Monday, October 20, 2014

Harry Reid Won’t Say If Americans Should Be Forcibly Barred From Asking Him Questions




"Corruptus in Extremis"
"I don't care a straw for your newspaper articles, 
my constituents don't know how to read."


(CNSNews.com) – Senate Majority Leader Harry Reid (D-Nev.) did not respond to repeated questions from CNSNews.com about whether American citizens who try to ask him a question in the Capitol hallway should be physically barred from doing so by Capitol Police--as happened recently when reporter Jason Mattera introduced himself, shook Reid’s hand, and asked him a question about how he became a millionaire on a government salary.

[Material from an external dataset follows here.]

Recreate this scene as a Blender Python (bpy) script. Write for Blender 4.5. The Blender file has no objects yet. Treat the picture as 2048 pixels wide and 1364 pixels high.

In several e-mails and telephone calls, CNSNews.com asked Sen. Reid’s office the following question: “Does Sen. Reid think that Americans should in any way be barred or intimidated from asking questions of members of the Senate walking in public hallways in a Senate office building?”

Reid’s office never responded.

Back on Sept. 16, a Capitol Hill police officer walking with Reid pushed Mattera into a wall, even though all Mattera did was ask Reid a question, which under the First Amendment of the Constitution any American has a right to do reports CNS News.

A plainclothes Capitol Hill policeman forcefully pushes journalist 
Jason Mattera into a wall after Mattera asked Senate Majority 
Leader Harry Reid (D-Nev.) a question. 
 (Photo: Daily Surge.)

As captured on videotape by one of Mattera’s colleagues,  Mattera, a journalist and author, walked along with Reid and several other people down one of the hallways in the Russell Senate Office Building.

From several feet away from Reid, Mattera said: “Hey Senator Reid. Hello, sir, let me introduce myself, Jason Mattera. (He shook Reid’s hand.) Hi.”

Mattera then asked: “How did you become so rich working in government? How does someone on a government salary most of their career accumulate your type of wealth?”


At that point, one of the men walking with Reid said to Mattera, “Are you press? Are you press?” and then physically pushed and pinned Mattera to the wall. The man, a plain-clothed Capitol Hill police officer, held Mattera and then held him longer as Mattera tried to move away.

Mattera said: “What are you doing? What are you doing holding me up like that?”

The man said: “I’m asking you a question. I’m asking you a question.”

Mattera said: “I’m Jason Mattera, author of Crapitalism. Seriously, you’re going to do this [as the man physically held hi]? Yes, I’m press. You’re going to do that to press?

“I don’t care if you’re press or not,” said the man, who then started to walk away.

“You don’t care? You’re going to rough up people like that?” said Mattera. “You don’t care if they’re press?  What’s your name, sir? What’s your name, sir? What’s your name? I’m asking a question and you’re going to rough up the press like that? That’s how you do it?”

The man at that point was walking briskly away to catch up with Senate Majority Leader Reid and did not reveal his name.

“With a net worth as high as $6.7 million—and living arrangements that include permanent accommodations at the Ritz-Carlton in Washington, D.C.—Mattera believes taxpayers deserve answers about how Senator Reid made all his earnings while living on a government salary,” reported the Daily Surge.

Mattera told CNSNews.com that the response his question elicited was “emblematic of the disgust people have for D.C. and the arrogance in thinking that a taxpayer can be roughed up for asking a question about how tax dollars are being used by someone claiming to represent them.”

The bodyguard in the video was later identified as a member of the U.S. Capitol Police.